I'm pretty sure most programmers who are comfortable in both C++ and assembly language can add working functionality to a program faster in C++ than in assembly. Of course, certain C++ libraries will eliminate that advantage, but choosing to use those libraries isn't essentially different from many other bad decisions you might make about how to write a large program.


> it took several years and a small team of programmers to re-write the entire game in C++. It actually took a lot longer to re-write the game in C++ than it took me to write the original machine code version 20 years earlier.

Expanding the quote because the word "team" is probably relevant to why it took longer to rewrite. At a certain scale there just is a huge advantage in everything being inside one head...


Communication overhead is a big thing in teams. If you have a struggling team, halve the size. It's crazy how well that works. It's not the people but the number of them. Once your people are consumed by the day to day frustrations of having to communicate with everyone else and with all the infighting, posturing, etc. that comes with that, they'll get nothing done. Splitting teams is an easy to implement fix. Minimize the communication paths between the two (or more) teams and carve up what they work on and suddenly shit gets done.

In this case, they probably were trying to not just rewrite but improve the engine at the same time. That's a much more complicated thing to achieve. Especially when the original is a heavily optimized and probably somewhat hard to reason about blob of assembly. I'm guessing that even wrapping your head around that would be a significant job.

Amazingly enjoyable game btw. Killed quite a few hours with that one around 2000.

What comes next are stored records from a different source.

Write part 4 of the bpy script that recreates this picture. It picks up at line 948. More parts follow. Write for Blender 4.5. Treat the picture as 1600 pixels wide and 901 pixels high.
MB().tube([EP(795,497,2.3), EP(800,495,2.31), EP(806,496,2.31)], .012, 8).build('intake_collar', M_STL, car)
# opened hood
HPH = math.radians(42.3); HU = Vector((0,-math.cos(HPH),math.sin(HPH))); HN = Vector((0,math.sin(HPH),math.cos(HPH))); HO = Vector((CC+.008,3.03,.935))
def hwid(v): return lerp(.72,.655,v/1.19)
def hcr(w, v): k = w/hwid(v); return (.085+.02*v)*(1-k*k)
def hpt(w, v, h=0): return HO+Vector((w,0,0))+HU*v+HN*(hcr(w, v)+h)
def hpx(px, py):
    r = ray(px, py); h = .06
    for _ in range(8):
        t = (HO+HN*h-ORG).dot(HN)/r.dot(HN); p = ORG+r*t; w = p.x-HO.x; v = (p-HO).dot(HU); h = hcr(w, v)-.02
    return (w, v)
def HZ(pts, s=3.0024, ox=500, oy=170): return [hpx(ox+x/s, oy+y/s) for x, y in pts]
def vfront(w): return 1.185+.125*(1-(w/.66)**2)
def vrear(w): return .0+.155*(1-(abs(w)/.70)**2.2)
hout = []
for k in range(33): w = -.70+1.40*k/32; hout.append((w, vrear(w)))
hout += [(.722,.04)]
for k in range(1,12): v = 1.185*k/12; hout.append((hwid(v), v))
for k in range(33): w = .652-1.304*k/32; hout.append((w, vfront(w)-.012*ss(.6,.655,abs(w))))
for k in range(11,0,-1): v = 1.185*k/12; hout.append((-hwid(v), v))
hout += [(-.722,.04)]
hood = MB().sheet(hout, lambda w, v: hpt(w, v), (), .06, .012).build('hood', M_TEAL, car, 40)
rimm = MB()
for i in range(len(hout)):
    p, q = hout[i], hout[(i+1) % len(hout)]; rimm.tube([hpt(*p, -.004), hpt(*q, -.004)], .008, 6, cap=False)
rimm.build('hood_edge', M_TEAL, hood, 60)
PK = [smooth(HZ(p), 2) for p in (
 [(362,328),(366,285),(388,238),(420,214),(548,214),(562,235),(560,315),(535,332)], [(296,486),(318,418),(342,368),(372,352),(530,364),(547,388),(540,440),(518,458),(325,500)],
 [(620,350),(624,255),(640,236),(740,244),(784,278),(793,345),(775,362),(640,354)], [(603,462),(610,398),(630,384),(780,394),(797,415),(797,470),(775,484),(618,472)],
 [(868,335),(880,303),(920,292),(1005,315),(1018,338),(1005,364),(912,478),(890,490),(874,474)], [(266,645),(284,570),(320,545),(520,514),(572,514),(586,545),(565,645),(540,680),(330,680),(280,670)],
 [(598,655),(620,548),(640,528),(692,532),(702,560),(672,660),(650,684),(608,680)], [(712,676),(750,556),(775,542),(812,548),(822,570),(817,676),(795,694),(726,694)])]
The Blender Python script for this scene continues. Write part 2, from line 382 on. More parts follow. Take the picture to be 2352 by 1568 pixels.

>Communication overhead is a big thing in teams. If you have a struggling team, halve the size. It's crazy how well that works.

I wish my managers would get this. Currently our product shit the fan due to us being understaffed and badly managed due to clueless managers, and what they did was add two more managers to the team to create more meetings and micromanage everrying.


I'm sorry you have to deal with that. "The Mythical Man Month" should have been required reading for your managers.


For all managers and all staff beyond entry level!


I would be so extremely out of there.


I think it’s just unique for Christ, who obviously a genius who can think in assembly code.


The Adams bros / Dwarf Fortress anyone?

Chris Sawyer lived and breathed assembly, earlier in the article he states that he just felt more efficient writing it than higher level languages. Then you've got the modern team of devs who probably haven't worked with asm since university, and it becomes difficult for them to review the original source code. Also Chris probably wasn't doing a lot of the actual programming, so instead of one guy working on a passion project, you have a team of devs doing a job.


Found this part strange because in other interviews he seemed to imply (for RCT classic) that there was almost some kind of VM-like structure that was running the original code underneath as-is


Expectations have gone up accordingly.

I think the real constraint must be market timing - as much work as people can do to meet the market (eg. Have the thing done by Christmas), that much will end up being done.